Much was expected of Lombard. Not only was he set the task of turning the Chair into a fully endowed one, but he was also to direct efforts to establish what would become the Desmond Tutu Centre for Spirituality and Society.

Last week, Lombard could tick both boxes on his to-do list. (Fundraising efforts will continue, however.)

The Centre’s aims, as explained at the launch, are ambitious. Firstly, it aspires to “honour, treasure and sustain the vision and legacy” of the former Chancellor through engagement between UWC and religious groups and organisations, and civil society. Secondly, the Centre would pull together projects and themes initiated in the Department of Religion and Theology, such as ecumenical studies and social ethics, under the Centre’s broad goal to investigate – in both theoretical and practical terms – the role of religion and spirituality in civil society in South Africa.

At the launch, speaker after speaker spoke of how the Centre will take its moral cue from the life and person of Desmond Tutu.

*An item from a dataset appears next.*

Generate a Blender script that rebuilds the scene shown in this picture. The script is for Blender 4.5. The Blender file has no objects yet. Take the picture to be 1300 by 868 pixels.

“He was always to me a profound example of humanity, humility, humour and grace,” said Professor Duncan Brown, Dean of the Faculty of Arts.

“We have become what we now are as a consequence of the fact that ‘the Arch’ is with us,” added Rector and Vice-Chancellor, Professor Brian O’Connell.

And in his public lecture on Desmond Tutu’s Style of Ethical Leadership, it was Lombard who explored the contributions of one of South Africa’s most beloved public figures.

“He has a canny ability to bring synergy where others see only opposition or difference,” said Lombard. “His leadership was transformative. It was definitely a form of servant leadership. It was inclusive and affirming of his co-workers, but it also had a very disciplined side to it, including prayer and meditation and real dedication to the task.”

In spelling out the Centre’s many tasks, objectives and programmes, Professor Ernst Conradie, Chairperson of the Department of Religion and Theology, highlighted the part that community engagement – a mainstay of UWC’s reputation – will play in the life of the Centre. This engagement will by and large revolve around collaborations with faith-based organisations (FBOs) and, through them, community organisations. “These faith-based organisations are the dynamos of social change,” Conradie explained.

The official launch of one of these FBOs followed immediately after that of the Tutu Centre. The AHA Movement (Authentic, Hopeful Action), described as a “Christian response to the triple problem of poverty, unemployment and inequality in South Africa”, gathered at UWC to mark its formal beginnings and to plot its way forward. By all appearances, a major future partner of the Desmond Tutu Centre, AHA features the likes of Frank Chikane and Dr Mamphela Ramphele among its fold.

However, it was naturally ‘the Arch’ who took centre stage at the launch. His heartfelt prayer at the event bore his trademark humour and compassion. “So, give thanks to this incredible God,” he said, “who can turn a desert into a garden - this God who can turn hate into love.”